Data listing
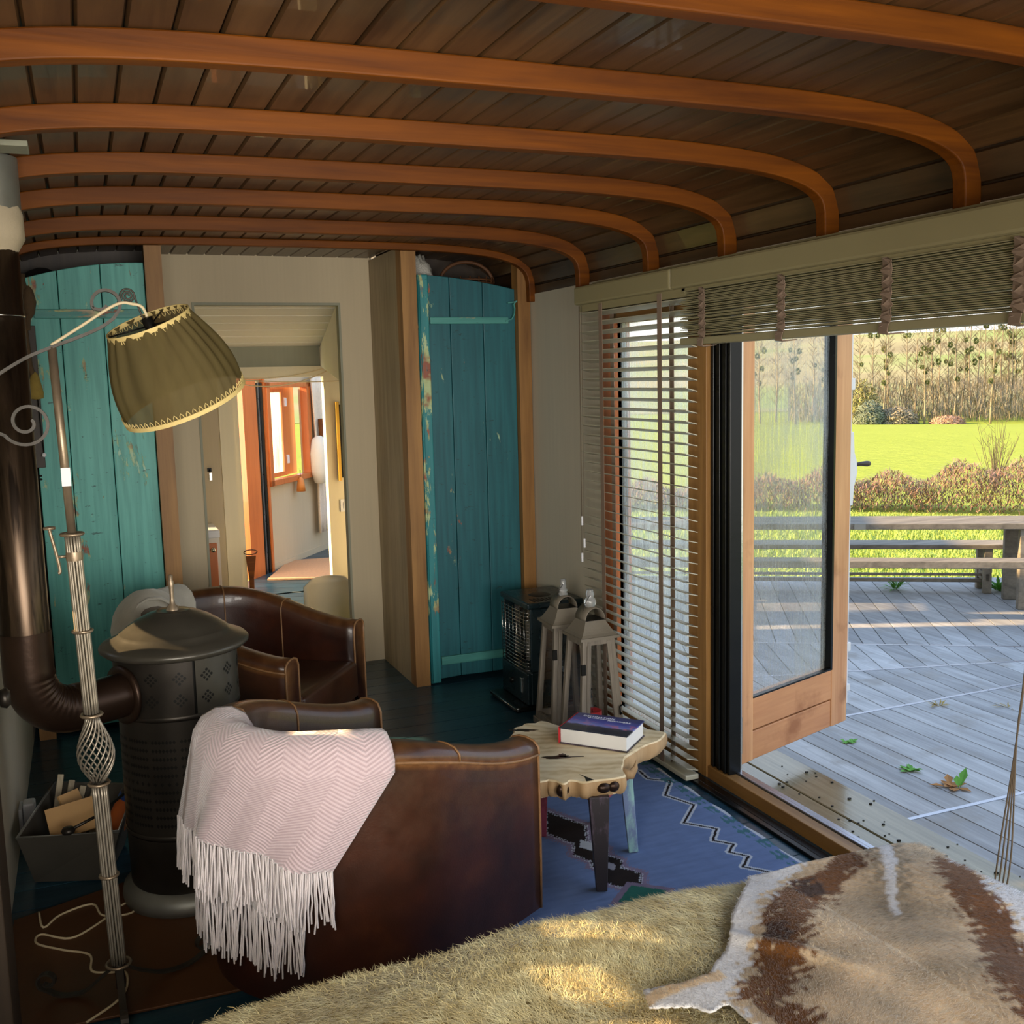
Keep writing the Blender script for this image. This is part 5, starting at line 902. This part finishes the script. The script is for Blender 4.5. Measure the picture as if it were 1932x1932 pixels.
MB().prism([(1.352, 2.769), (1.362, 2.80), (1.358, 2.83), (1.368, 2.80), (1.378, 2.768)], .318, .3606).build('edge_split', 'darkmetal', slab)
for (x, y, tx, ty, mt) in ((1.388, 2.748, .02, .06, 'leg_a'), (1.607, 2.942, -.03, .03, 'leg_c'), (1.379, 3.186, .0, -.03, 'leg_b'), (1.60, 3.19, -.03, -.03, 'leg_a')):
    top = Vector((x+tx*.6, y+ty*.6, .305)); bot = Vector((x, y, .01)); w_, w2 = (.078, .034) if mt == 'leg_a' and y < 2.9 else (.05, .032)
    MB().bar(top, bot, w_, w_*.8, (.93, -.37, 0), w2, w2).build('leg', mt, ct, bevel=.002)
MB().bar((1.405, 2.795, .29), (1.385, 3.17, .29), .03, .045).bar((1.405, 2.795, .29), (1.60, 2.96, .29), .03, .045).bar((1.385, 3.17, .29), (1.585, 3.18, .29), .03, .045).bar((1.585, 2.96, .29), (1.585, 3.18, .29), .03, .045).build('apron', 'leg_b', ct, bevel=.002)
bu = Vector((.161, -.183, 0)); LB = bu.length; bu.normalize(); bv = Vector((-bu.y, bu.x, 0)); BO = Vector((1.418, 3.108, .361))   # origin: front left corner; u along the long edge, v towards the far edge
BMx = Matrix(((bu.x, bv.x, 0, BO.x), (bu.y, bv.y, 0, BO.y), (0, 0, 1, BO.z), (0, 0, 0, 1))); WB = .172
bo = thing('book', 'thick hardback landscape photo book lying on the wood slab table', 'book', BO)
MB().box((.004, .004, .004), (LB-.004, WB-.004, .052), BMx).build('pages', 'plate', bo); MB().box((0, 0, 0), (LB, WB, .004), BMx).build('back_cover', 'leg_a', bo); MB().box((-.003, 0, 0), (.002, WB, .056), BMx).build('spine', 'red', bo)
t = NT('sunset_cover_print'); at = t.attr('uvc'); sx = t.n('ShaderNodeSeparateXYZ'); t.lk(at['Vector'], sx.inputs[0]); u_, v_ = sx.outputs[0], sx.outputs[1]
nzz = t.noise(at['Vector'], 9, 6, .65); hz = t.math('SUBTRACT', v_, t.math('MULTIPLY', nzz, .16)); sky = t.ramp(hz, (.12, '20283a'), (.20, '2c3448'), (.23, '3a3a52'), (.30, '7f86c8'), (.5, '4a50a4'), (.75, '333a78'), (1, '2a2c50'))
cl = t.ramp(t.noise(at['Vector'], 5, 6, .7, .6), (.5, 0.), (.62, 1.)); band = t.math('MULTIPLY', t.ramp(v_, (.25, 0.), (.34, 1.), (.5, .7), (.62, 0.)), t.ramp(u_, (.1, .8), (.32, .5), (.5, .0), (.68, .6), (.9, 1.)))
A['cover'] = t.pbr(t.mix(t.math('MULTIPLY', cl, band), sky, 'f0796a'), .22, 0, None, .3)
mb = MB(); mb.box((0, 0, .052), (LB, WB, .056), BMx); cvr = mb.build('front_cover', 'cover', bo)
ua = cvr.data.attributes.new('uvc', 'FLOAT_VECTOR', 'POINT'); inv = BMx.inverted()
for i, v in enumerate(cvr.data.vertices): q = inv @ (wm(bo) @ v.co); ua.data[i].vector = (q.x/LB, q.y/WB, 0)
def text(body, size, u, v, par, mat, name, sp=1.0):
    cu = bpy.data.curves.new(name, 'FONT'); cu.body = body; cu.size = size; cu.space_character = sp; cu.extrude = .0002; ob = bpy.data.objects.new(name, cu); COL.objects.link(ob); bpy.context.view_layer.update()
    me = bpy.data.meshes.new_from_object(ob.evaluated_get(bpy.context.evaluated_depsgraph_get())); bpy.data.objects.remove(ob); M4 = wm(par).inverted() @ BMx @ Matrix.Translation((u, v, .0565))
    me.transform(M4); me.materials.clear(); me.materials.append(A[mat]); o2 = bpy.data.objects.new(name, me); COL.objects.link(o2); o2.parent = par; return o2
text('DESTINATION', .0165, .03, .140, cvr, 'plasticwhite', 'title_lettering', 1.12); text('NOWHERE', .0155, .128, .120, cvr, 'plasticwhite', 'title_lettering', 1.12); text('THE FURTHER ADVENTURES', .0065, .052, .129, cvr, 'plasticwhite', 'subtitle_lettering', 1.0)
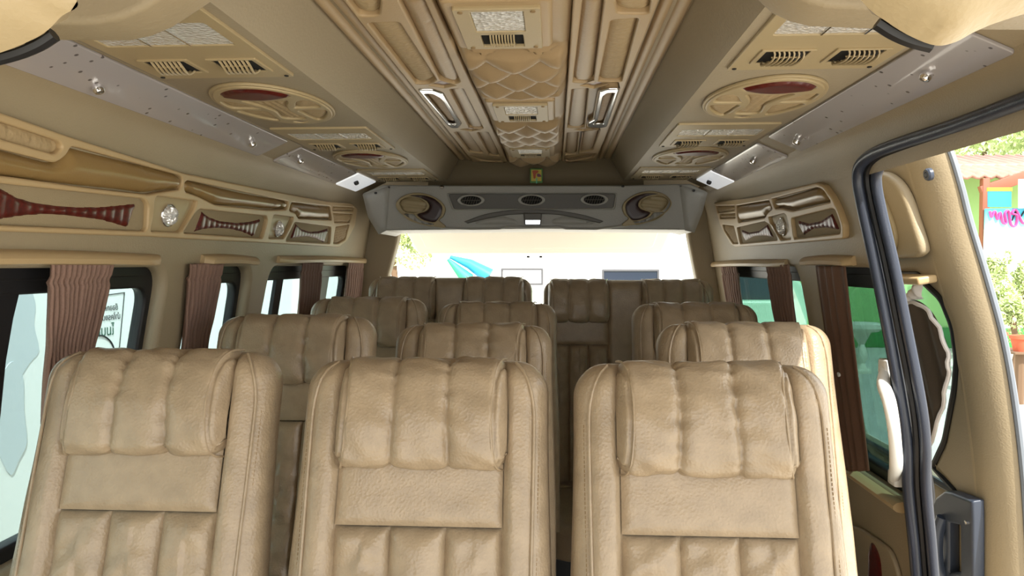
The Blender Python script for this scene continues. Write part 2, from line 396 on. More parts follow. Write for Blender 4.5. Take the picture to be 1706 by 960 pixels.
# ---- vent + lamp plates on the ducts
def vent(parent, fr, cx, cy, hw, hl, mt, fins=7):
    """barrel vent in a rectangular recess, fins running across"""
    f = plate('vent', fr, rp([(cx - hw - .008, cy - hl - .006), (cx + hw + .008, cy - hl - .006), (cx + hw + .008, cy + hl + .006), (cx - hw - .008, cy + hl + .006)], .003),
              [rp([(cx - hw, cy - hl), (cx + hw, cy - hl), (cx + hw, cy + hl), (cx - hw, cy + hl)], .002)], .004, .008, mt, parent, bev=.001)
    m = fbox(fr, cx, cy, hw, hl, .0048, .0056, 0); m.done('cavity', DARK, f, False)
    m = MB()
    w = hw * .66
    for k in range(fins):
        x = cx - w + 2 * w * k / (fins - 1)
        pts = [fr.w(x + .004 * math.sin(t * 2), cy + hl * .92 * math.cos(t), .004 + .013 * math.sin(t)) for t in np.linspace(.12, math.pi - .12, 9)]
        m.tube(pts, .0016, 6, flat=1.6)
    for q in (-.55, 0, .55):
        m.tube([fr.w(cx - w, cy + hl * q, .006 + .008 * math.cos(q * 1.2)), fr.w(cx + w, cy + hl * q, .006 + .008 * math.cos(q * 1.2))], .0013, 6)
    m.done('vent_fins', mt, f)
    return f
def duct_plate(side, sgn, y0, y1, order):
    g = empty('lamp_and_vent_plate', (CX + sgn * .498, (y0 + y1) / 2, CZ + .337), f'beige lamp and vent plate under {side} duct, {order}', 'vent plate', 'duct lamp and vent plates')
    xa, xb = CX + sgn * .378, CX + sgn * .622
    a0, a1 = min(xa, xb), max(xa, xb)
    L = y1 - y0; yl0, yl1 = y0 + L * .20, y0 + L * .48
    lens = rp([(a0 + .022, -yl1), (a1 - .022, -yl1), (a1 - .022, -yl0), (a0 + .022, -yl0)], .006)
    plate('plate', FD, rp([(a0, -y1), (a1, -y1), (a1, -y0), (a0, -y0)], .006), [lens], -.002, .005, PLATE, g, bev=.0015)
    m = MB(); plate('', FD, lens, [], -.004, .003, None, bev=.001, mb=m)
    o = m.done('lamp_lens', LENS, g)
    xs = np.linspace(a0 + .03, a1 - .03, 4)
    for x in (xs[1], xs[2]): fbox(FD, x, -(yl0 + yl1) / 2, .0015, (yl1 - yl0) / 2, .003, .0055, 0).done('lens_divider', CHROME, o, False)
    for x in (a0 + .068, a1 - .062): vent(g, FD, x, -(y0 + L * .77), .034, min(.034, L * .13), PLATE)
    for x in (a0 + .01, a1 - .01):
        m = MB(); rows = [[FD.w(x + q * math.cos(t), -(y1 - .012) + q * math.sin(t), h) for t in np.linspace(0, 2 * math.pi, 10, endpoint=False)] for q, h in ((.004, .004), (.004, .0065), (.002, .0072), (0, .0072))]
        m.grid(rows, True); m.done('screw', BLACK, g)
def duct_speaker(side, sgn, yc, L, order, rot):
    cx = CX + sgn * .502; cy = -yc; rx, ry = .108, L / 2
    g = empty('oval_speaker_panel', (cx, yc, CZ + .337), f'oval speaker panel with wood inlay under {side} duct, {order}', 'speaker panel', 'duct oval speaker panels')
    E = lambda k, n=48: ell(cx, cy, rx * k, ry * k, n, rot)
    def loc(p, q):  # unit disc coordinates -> plane ; q=+1 near end
        x, y = p * rx, q * ry; c, s = math.cos(rot), math.sin(rot)
        return (cx + x * c - y * s, cy + x * s + y * c)
    def D(pts, n=5): return cr([loc(*p) for p in pts], n, True)
    woodp = D([(-.62, .62), (-.35, .84), (.0, .92), (.38, .84), (.64, .60), (.3, .46), (0, .42), (-.3, .46)])
    midp = D([(-.42, .36), (0, .32), (.42, .36), (.24, .05), (.16, -.25), (.24, -.62), (0, -.70), (-.24, -.62), (-.16, -.25), (-.24, .05)])
    lp = D([(-.84, .34), (-.60, .30), (-.40, .02), (-.36, -.05), (-.62, -.05), (-.88, .0)])
    lp2 = D([(-.88, -.16), (-.36, -.18), (-.34, -.4), (-.42, -.76), (-.68, -.58)])
    rp1 = [(2 * cx - 0 * x, y) for x, y in []]
    mir = lambda P: [loc(-p, q) for p, q in P]
    rA = cr(mir([(-.84, .34), (-.60, .30), (-.40, .02), (-.36, -.05), (-.62, -.05), (-.88, .0)]), 5, True)
    rB = cr(mir([(-.88, -.16), (-.36, -.18), (-.34, -.4), (-.42, -.76), (-.68, -.58)]), 5, True)
    eye = D([(-.16, -.86), (0, -.80), (.16, -.86), (0, -.92)])
    plate('ring_frame', FD, E(1), [woodp, midp, lp, lp2, rA, rB, eye], 0, .009, PLATE, g, bev=.003, seg=3)
    plate('rim', FD, E(1.05), [E(.985)], 0, .006, PLATE, g, bev=.002)
    puff('wood_inlay', FD, woodp, .007, .014, .006, WOOD, g, s=.007)
    puff('wood_bead', FD, eye, .003, .005, .004, WOOD, g, s=.004)
    def rib(x, y, d): return .0012 * np.sin(x * 420) * np.clip(d / .01, 0, 1)
    puff('pleated_pad', FD, midp, .004, .02, .002, PERF, g, fn=rib, s=.004)
    for q in (lp, lp2, rA, rB): puff('pad', FD, q, .004, .015, .002, PERF, g, s=.007)
PL = [(.93, 1.30, 'nearest the camera', ), (1.80, 2.13, 'second from the camera'), (2.60, 2.92, 'farthest, by the rear box')]
for sgn, side in ((-1, 'left'), (1, 'right')):
    for (y0, y1, od) in PL: duct_plate(side, sgn, y0, y1, od)
    duct_speaker(side, sgn, 1.535, .36, 'nearest the camera', 0)
    duct_speaker(side, sgn, 2.345, .36, 'farther from the camera', 0)

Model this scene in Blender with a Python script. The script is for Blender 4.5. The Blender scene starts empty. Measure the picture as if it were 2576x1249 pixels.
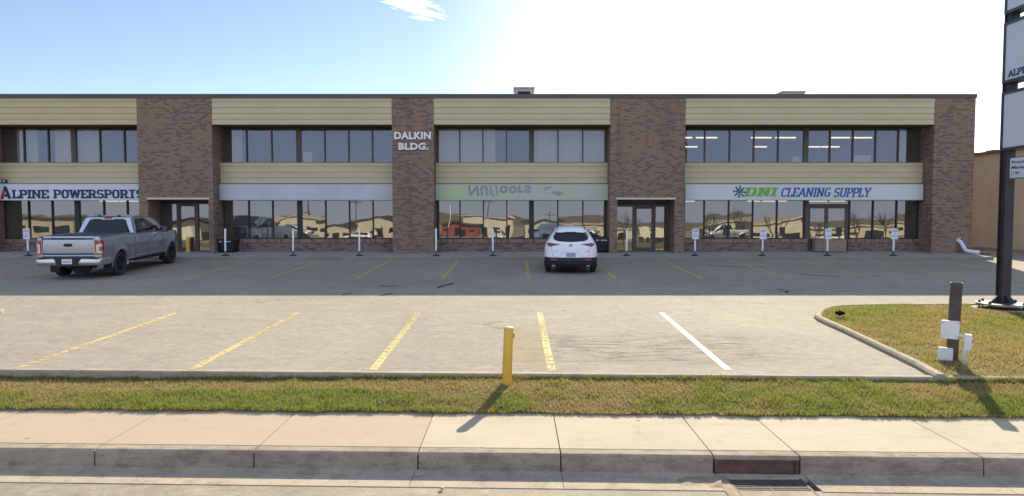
import bpy, bmesh, math, random
import numpy as np
from mathutils import Vector, Matrix
random.seed(7); rng = np.random.default_rng(7)
S = bpy.context.scene
COL = S.collection
R = math.radians

# ------------------------------------------------------------------ camera
F = 1700.0; CX = 1295.0; CY = 624.5; TH = math.atan(79.5/1700); HC = 2.9
cam_d = bpy.data.cameras.new("camera"); cam = bpy.data.objects.new("camera", cam_d); COL.objects.link(cam)
cam_d.sensor_width = 36; cam_d.lens = 36*F/2576; cam_d.shift_x = -7/2576.0
cam_d.clip_end = 5000
cam.location = (0, 0, HC); cam.rotation_euler = (R(90)-TH, 0, 0)
S.camera = cam

# ------------------------------------------------------------------ light
SUN = Vector((.56, 1.55, 1.0)).normalized()
EL = math.asin(SUN.z); AZ = math.atan2(SUN.x, SUN.y)
sd = bpy.data.lights.new("sun", 'SUN'); sd.energy = 4.5; sd.angle = R(.55); sd.color = (1, .895, .69)
so = bpy.data.objects.new("sun", sd); COL.objects.link(so)
so.rotation_euler = SUN.to_track_quat('Z', 'Y').to_euler(); so.location = (10, 25, 30)

W = bpy.data.worlds.new("World"); S.world = W; W.use_nodes = True
def build_world():
    nt = W.node_tree; N = nt.nodes; L = nt.links
    bg = N['Background']; bg.inputs[1].default_value = .075
    sky = N.new('ShaderNodeTexSky'); sky.sky_type = 'NISHITA'; sky.sun_disc = False
    sky.sun_elevation = EL; sky.sun_rotation = AZ
    sky.air_density = 1.0; sky.dust_density = .5; sky.ozone_density = 1.2; sky.altitude = 600
    tc = N.new('ShaderNodeTexCoord')
    # one small torn cloud, fixed in the sky
    d = Vector((-.150, 1.0155, .3120)).normalized()
    rt = Vector((d.y, -d.x, 0)).normalized(); up = rt.cross(d)
    def dot(v, k):
        n = N.new('ShaderNodeVectorMath'); n.operation = 'DOT_PRODUCT'; n.inputs[1].default_value = v
        L.new(tc.outputs['Generated'], n.inputs[0])
        m = N.new('ShaderNodeMath'); m.operation = 'MULTIPLY'; m.inputs[1].default_value = k
        L.new(n.outputs['Value'], m.inputs[0]); return m.outputs[0]
    a = dot(rt, 1/.050); b = dot(up, 1/.0165)
    sh = N.new('ShaderNodeMath'); sh.operation = 'MULTIPLY_ADD'; sh.inputs[1].default_value = .62
    L.new(a, sh.inputs[0]); L.new(b, sh.inputs[2])
    no = N.new('ShaderNodeTexNoise'); no.inputs['Scale'].default_value = 26; no.inputs['Detail'].default_value = 9; no.inputs['Roughness'].default_value = .62
    cv = N.new('ShaderNodeCombineXYZ'); k1 = N.new('ShaderNodeMath'); k1.operation = 'MULTIPLY'; k1.inputs[1].default_value = 2.6; L.new(sh.outputs[0], k1.inputs[0])
    L.new(a, cv.inputs[0]); L.new(k1.outputs[0], cv.inputs[1]); L.new(cv.outputs[0], no.inputs['Vector'])
    no.inputs['Scale'].default_value = .9; no.inputs['Distortion'].default_value = .7
    sq = N.new('ShaderNodeMath'); sq.operation = 'MULTIPLY'; L.new(a, sq.inputs[0]); L.new(a, sq.inputs[1])
    sq2 = N.new('ShaderNodeMath'); sq2.operation = 'MULTIPLY_ADD'; L.new(sh.outputs[0], sq2.inputs[0]); L.new(sh.outputs[0], sq2.inputs[1]); L.new(sq.outputs[0], sq2.inputs[2])
    f = N.new('ShaderNodeMath'); f.operation = 'MULTIPLY_ADD'; f.inputs[1].default_value = -1.0; L.new(sq2.outputs[0], f.inputs[0])
    g = N.new('ShaderNodeMath'); g.operation = 'MULTIPLY_ADD'; g.inputs[1].default_value = 6.5; g.inputs[2].default_value = -2.45
    L.new(no.outputs[0], g.inputs[0]); L.new(g.outputs[0], f.inputs[2])
    cl = N.new('ShaderNodeMapRange'); cl.inputs[1].default_value = -.1; cl.inputs[2].default_value = .9; L.new(f.outputs[0], cl.inputs[0])
    # thin white veil of high cloud towards the sun (lower right sky)
    dv = dot(Vector((.62, .78, .10)).normalized(), 1.0)
    ve = N.new('ShaderNodeMapRange'); ve.interpolation_type = 'SMOOTHSTEP'
    ve.inputs[1].default_value = .68; ve.inputs[2].default_value = 1.0; ve.inputs[4].default_value = .80
    L.new(dv, ve.inputs[0])
    m1 = N.new('ShaderNodeMix'); m1.data_type = 'RGBA'; m1.inputs[7].default_value = (13.5, 13.4, 13.0, 1)
    L.new(ve.outputs[0], m1.inputs[0]); L.new(sky.outputs[0], m1.inputs[6])
    # pale veil added to the unseen sky behind the viewer as fill light
    dn = dot(Vector((0, -.92, .40)).normalized(), 1.0)
    vn = N.new('ShaderNodeMapRange'); vn.interpolation_type = 'SMOOTHSTEP'
    vn.inputs[1].default_value = -.1; vn.inputs[2].default_value = .9; vn.inputs[4].default_value = .9
    L.new(dn, vn.inputs[0])
    m3 = N.new('ShaderNodeMix'); m3.data_type = 'RGBA'; m3.inputs[7].default_value = (5.3, 6.4, 8.9, 1)
    L.new(vn.outputs[0], m3.inputs[0]); L.new(m1.outputs[2], m3.inputs[6])
    m2 = N.new('ShaderNodeMix'); m2.data_type = 'RGBA'; m2.inputs[7].default_value = (12., 12., 11.8, 1)
    L.new(cl.outputs[0], m2.inputs[0]); L.new(m3.outputs[2], m2.inputs[6])
    L.new(m2.outputs[2], bg.inputs[0])
build_world()
S.view_settings.view_transform = 'Standard'; S.view_settings.look = 'None'
S.view_settings.exposure = 1.05; S.view_settings.gamma = 1
S.render.engine = 'CYCLES'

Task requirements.
Write down exactly what the lines above say, from the line holding "Model this scene" through the line holding "so.rotation_euler = SUN.to_track_quat('Z', 'Y').to_euler();", and nothing more. Do not copy the pictures.

Solution.
Model this scene in Blender with a Python script. The script is for Blender 4.5. The Blender scene starts empty. Measure the picture as if it were 2576x1249 pixels.
import bpy, bmesh, math, random
import numpy as np
from mathutils import Vector, Matrix
random.seed(7); rng = np.random.default_rng(7)
S = bpy.context.scene
COL = S.collection
R = math.radians

# ------------------------------------------------------------------ camera
F = 1700.0; CX = 1295.0; CY = 624.5; TH = math.atan(79.5/1700); HC = 2.9
cam_d = bpy.data.cameras.new("camera"); cam = bpy.data.objects.new("camera", cam_d); COL.objects.link(cam)
cam_d.sensor_width = 36; cam_d.lens = 36*F/2576; cam_d.shift_x = -7/2576.0
cam_d.clip_end = 5000
cam.location = (0, 0, HC); cam.rotation_euler = (R(90)-TH, 0, 0)
S.camera = cam

# ------------------------------------------------------------------ light
SUN = Vector((.56, 1.55, 1.0)).normalized()
EL = math.asin(SUN.z); AZ = math.atan2(SUN.x, SUN.y)
sd = bpy.data.lights.new("sun", 'SUN'); sd.energy = 4.5; sd.angle = R(.55); sd.color = (1, .895, .69)
so = bpy.data.objects.new("sun", sd); COL.objects.link(so)
so.rotation_euler = SUN.to_track_quat('Z', 'Y').to_euler(); so.location = (10, 25, 30)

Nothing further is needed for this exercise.